A leading figure in the anti-government protest movement walked back comments he made apparently justifying a potential assassination of Prime Minister Benjamin Netanyahu after they drew backlash from across the political spectrum.

“If the prime minister stands up and takes dictatorial powers for himself, he is a dead man, it’s as simple as that,” Ze’ev Raz, a former air force pilot who flew in the 1981 mission to bomb an Iraqi nuclear reactor, wrote in a Friday Facebook post.

Raz told followers that the Jewish religious principle of din rodef, allowing the killing of an individual who intends to kill or harm others, should apply to the prime minister as well as his ministers and followers.
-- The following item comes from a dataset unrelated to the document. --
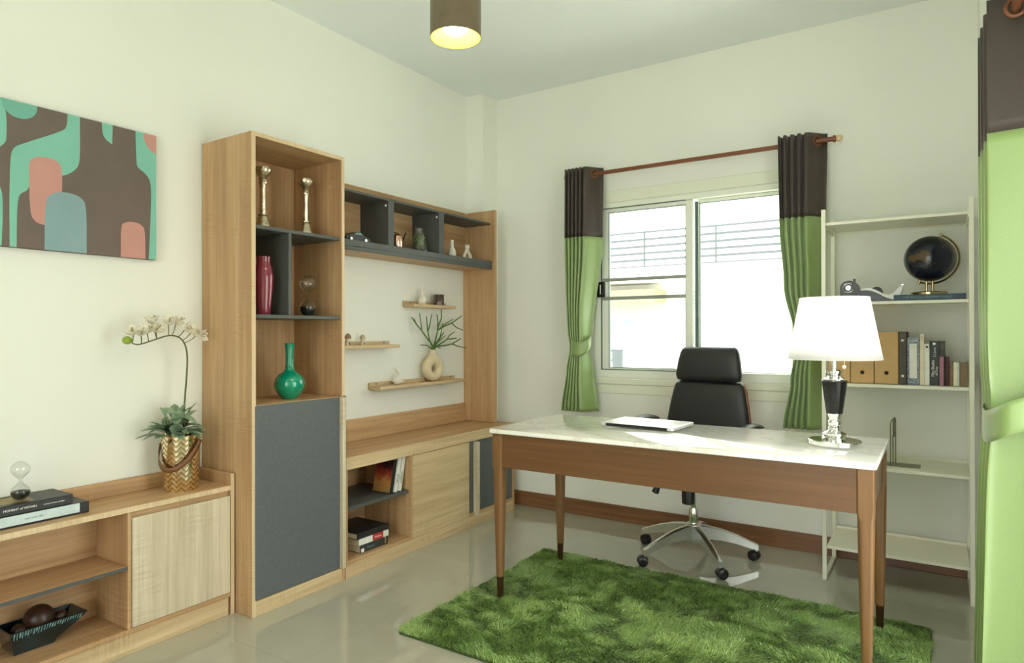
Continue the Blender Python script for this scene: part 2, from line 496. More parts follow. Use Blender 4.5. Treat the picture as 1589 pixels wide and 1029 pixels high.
# ------------------------------------------------------------------ mesh helpers
class MB:
    """collects shapes and becomes ONE mesh object"""

    def __init__(self):
        self.bm = bmesh.new()
        self.mi = 0

    def _mark(self, faces):
        for f in faces:
            f.material_index = self.mi

    def box(self, x0, x1, y0, y1, z0, z1, bev=0.0015, rot=None, seg=1):
        if x0 > x1: x0, x1 = x1, x0
        if y0 > y1: y0, y1 = y1, y0
        if z0 > z1: z0, z1 = z1, z0
        t = bmesh.new()
        g = bmesh.ops.create_cube(t, size=1.0)
        for v in t.verts:
            v.co = Vector(((x0 + x1) / 2 + v.co.x * (x1 - x0), (y0 + y1) / 2 + v.co.y * (y1 - y0), (z0 + z1) / 2 + v.co.z * (z1 - z0)))
        b = min(bev, 0.45 * min(x1 - x0, y1 - y0, z1 - z0))
        if b > 0:
            bmesh.ops.bevel(t, geom=list(t.edges), offset=b, segments=seg, affect='EDGES', profile=0.6)
        self._absorb(t, rot)
        return self

    def _absorb(self, t, M=None):
        if M is not None:
            t.transform(M)
        off = {}
        for v in t.verts:
            off[v] = self.bm.verts.new(v.co)
        for f in t.faces:
            try:
                nf = self.bm.faces.new([off[v] for v in f.verts])
                nf.material_index = self.mi
            except ValueError:
                pass
        t.free()

    def grid(self, rows, close_u=False, close_v=False, cap=False):
        """rows: list of rows of points, joined by quads"""
        V = [[self.bm.verts.new(p) for p in row] for row in rows]
        n, m = len(V), len(V[0])
        for i in range(n if close_v else n - 1):
            for j in range(m if close_u else m - 1):
                a, b = V[i][j], V[i][(j + 1) % m]
                c, d = V[(i + 1) % n][(j + 1) % m], V[(i + 1) % n][j]
                try:
                    f = self.bm.faces.new((a, b, c, d))
                    f.material_index = self.mi
                except ValueError:
                    pass
        if cap:
            for row in (V[0], V[-1]):
                try:
                    f = self.bm.faces.new(row)
                    f.material_index = self.mi
                except ValueError:
                    pass
        return self

    def lathe(self, prof, c=(0, 0, 0), n=40, cap=True, flute=0, depth=0.0, M=None):
        """prof: (radius, z) from bottom to top about a vertical axis"""
        rows = []
        for r, z in prof:
            row = []
            for k in range(n):
                a = 2 * PI * k / n
                rad = max(r, 1e-5) * (1 + depth * math.cos(flute * a) if flute else 1)
                p = Vector((rad * math.cos(a), rad * math.sin(a), z))
                if M is not None:
                    p = M @ p
                row.append(p + Vector(c))
            rows.append(row)
        return self.grid(rows, close_u=True, cap=cap)

    def tube(self, pts, rad, n=10, cap=True, flat=None):
        pts = [Vector(p) for p in pts]
        if not isinstance(rad, (list, tuple)):
            rad = [rad] * len(pts)
        rows = []
        prev = None
        for i, p in enumerate(pts):
            t = (pts[min(i + 1, len(pts) - 1)] - pts[max(i - 1, 0)]).normalized()
            if prev is None:
                a = Vector((0, 0, 1)) if abs(t.z) < 0.9 else Vector((1, 0, 0))
                s = t.cross(a).normalized()
            else:
                s = (prev - t * prev.dot(t)).normalized()
            prev = s
            b = t.cross(s)
            fl = flat or 1.0
            rows.append([p + (s * math.cos(2 * PI * k / n) + b * math.sin(2 * PI * k / n) * fl) * rad[i] for k in range(n)])
        return self.grid(rows, close_u=True, cap=cap)

    def cyl(self, p0, p1, r0, r1=None, n=24):
        return self.tube([p0, p1], [r0, r0 if r1 is None else r1], n)

    def sphere(self, c, r, n=24, m=14, sc=(1, 1, 1), M=None):
        rows = []
        for i in range(m + 1):
            th = PI * i / m
            row = []
            for k in range(n):
                a = 2 * PI * k / n
                p = Vector((max(math.sin(th), 1e-4) * math.cos(a) * r * sc[0], max(math.sin(th), 1e-4) * math.sin(a) * r * sc[1], -math.cos(th) * r * sc[2]))
                if M is not None:
                    p = M @ p
                row.append(p + Vector(c))
            rows.append(row)
        return self.grid(rows, close_u=True, cap=True)

    def torus(self, c, R, r, axis='z', n=32, m=10):
        rows = []
        for i in range(n):
            a = 2 * PI * i / n
            row = []
            for k in range(m):
                b = 2 * PI * k / m
                q = ((R + r * math.cos(b)) * math.cos(a), (R + r * math.cos(b)) * math.sin(a), r * math.sin(b))
                if axis == 'x': q = (q[2], q[0], q[1])
                if axis == 'y': q = (q[0], q[2], q[1])
                row.append(Vector(q) + Vector(c))
            rows.append(row)
        return self.grid(rows, close_u=True, close_v=True)

    def prism(self, poly, d0, d1, axis='x'):
        """extrude a 2D polygon between d0 and d1 along an axis; poly gives the other two coordinates"""
        def P(a, b, d):
            return {'x': (d, a, b), 'y': (a, d, b), 'z': (a, b, d)}[axis]
        A = [self.bm.verts.new(P(a, b, d0)) for a, b in poly]
        B = [self.bm.verts.new(P(a, b, d1)) for a, b in poly]
        n = len(poly)
        fs = [self.bm.faces.new(A), self.bm.faces.new(B)]
        for i in range(n):
            fs.append(self.bm.faces.new((A[i], A[(i + 1) % n], B[(i + 1) % n], B[i])))
        self._mark(fs)
        return self


def thing(name, label, cat, loc=(0, 0, 0), rotz=0.0, group=None):
    o = bpy.data.objects.new(name, None)
    o.empty_display_size = 0.1
    COL.objects.link(o)
    o.location = loc
    o.rotation_euler = (0, 0, rotz)
    o['label'] = label
    o['category'] = cat
    if group:
        o['group'] = group
    return o


def make_obj(name, mb, mats, parent=None, offset=None, smooth=True, angle=35, solid=0.0, label=None):
    if isinstance(mats, str):
        mats = [mats]
    bmesh.ops.recalc_face_normals(mb.bm, faces=list(mb.bm.faces))
    me = bpy.data.meshes.new(name)
    mb.bm.to_mesh(me)
    mb.bm.free()
    if offset is not None:
        me.transform(Matrix.Translation(-Vector(offset)))
    if smooth:
        me.polygons.foreach_set('use_smooth', [True] * len(me.polygons))
        me.set_sharp_from_angle(angle=math.radians(angle))
    for m in mats:
        me.materials.append(MATS[m])
    o = bpy.data.objects.new(name, me)
    COL.objects.link(o)
    if parent is not None:
        o.parent = parent
    if solid:
        s = o.modifiers.new('thickness', 'SOLIDIFY')
        s.thickness = solid
        s.offset = 0
    if label:
        o['label'] = label
    return o


def part(root, name, mb, mats, world=True, **kw):
    """a part of a thing; its shape is given in world coordinates (or in the thing's own)"""
    top = root
    off = Vector((0, 0, 0))
    while top is not None:
        off += Vector(top.location)
        top = top.parent
    return make_obj(name, mb, mats, parent=root, offset=off if world else None, **kw)


def single(name, mb, mats, label, cat, loc=(0, 0, 0), group=None, **kw):
    o = make_obj(name, mb, mats, offset=loc, **kw)
    o.location = loc
    o['label'] = label
    o['category'] = cat
    if group:
        o['group'] = group
    return o


def struct(name, mb, mats, parent=None, **kw):
    o = make_obj(name, mb, mats, parent=parent, **kw)
    o['kind'] = 'structure'
    return o


def chaikin(pts, it=2, closed=True):
    for _ in range(it):
        out = []
        n = len(pts)
        for i in range(n if closed else n - 1):
            a, b = pts[i], pts[(i + 1) % n]
            out.append(tuple(a[k] * 0.75 + b[k] * 0.25 for k in range(len(a))))
            out.append(tuple(a[k] * 0.25 + b[k] * 0.75 for k in range(len(a))))
        if not closed:
            out = [pts[0]] + out + [pts[-1]]
        pts = out
    return pts


def text_part(root, name, body, size, M, mat, depth=0.0003, align='CENTER', stretch=1.0):
    """lettering as a thin mesh; M places it in world space (text lies in its own xy plane)"""
    cu = bpy.data.curves.new(name, 'FONT')
    cu.body = body
    cu.size = size
    cu.align_x = align
    cu.align_y = 'CENTER'
    cu.extrude = depth
    to = bpy.data.objects.new(name + '_tmp', cu)
    COL.objects.link(to)
    dg = bpy.context.evaluated_depsgraph_get()
    dg.update()
    me = bpy.data.meshes.new_from_object(to.evaluated_get(dg))
    bpy.data.objects.remove(to)
    bpy.data.curves.remove(cu)
    me.transform(Matrix.Scale(stretch, 4, Vector((1, 0, 0))))
    top = root
    off = Vector((0, 0, 0))
    while top is not None:
        off += Vector(top.location)
        top = top.parent
    me.transform(Matrix.Translation(-off) @ M)
    me.name = name
    me.materials.clear()
    me.materials.append(MATS[mat])
    o = bpy.data.objects.new(name, me)
    COL.objects.link(o)
    o.parent = root
    return o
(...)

Prior to the 1995 assassination of then-prime minister Yitzhak Rabin, some in the religious-Zionist community argued that Rabin’s intentions to sign the Oslo Accords with the Palestinian Liberation Organization defined him as a rodef.

If the prime minister “leads in a dictatorial way, there’s an obligation to kill him,” Raz wrote.

Channel 12 news, reporting on the Facebook post, says Raz is a leading figure in the anti-government protest movement.

After the report, Raz deletes the post and says: “I do not identify with that post.”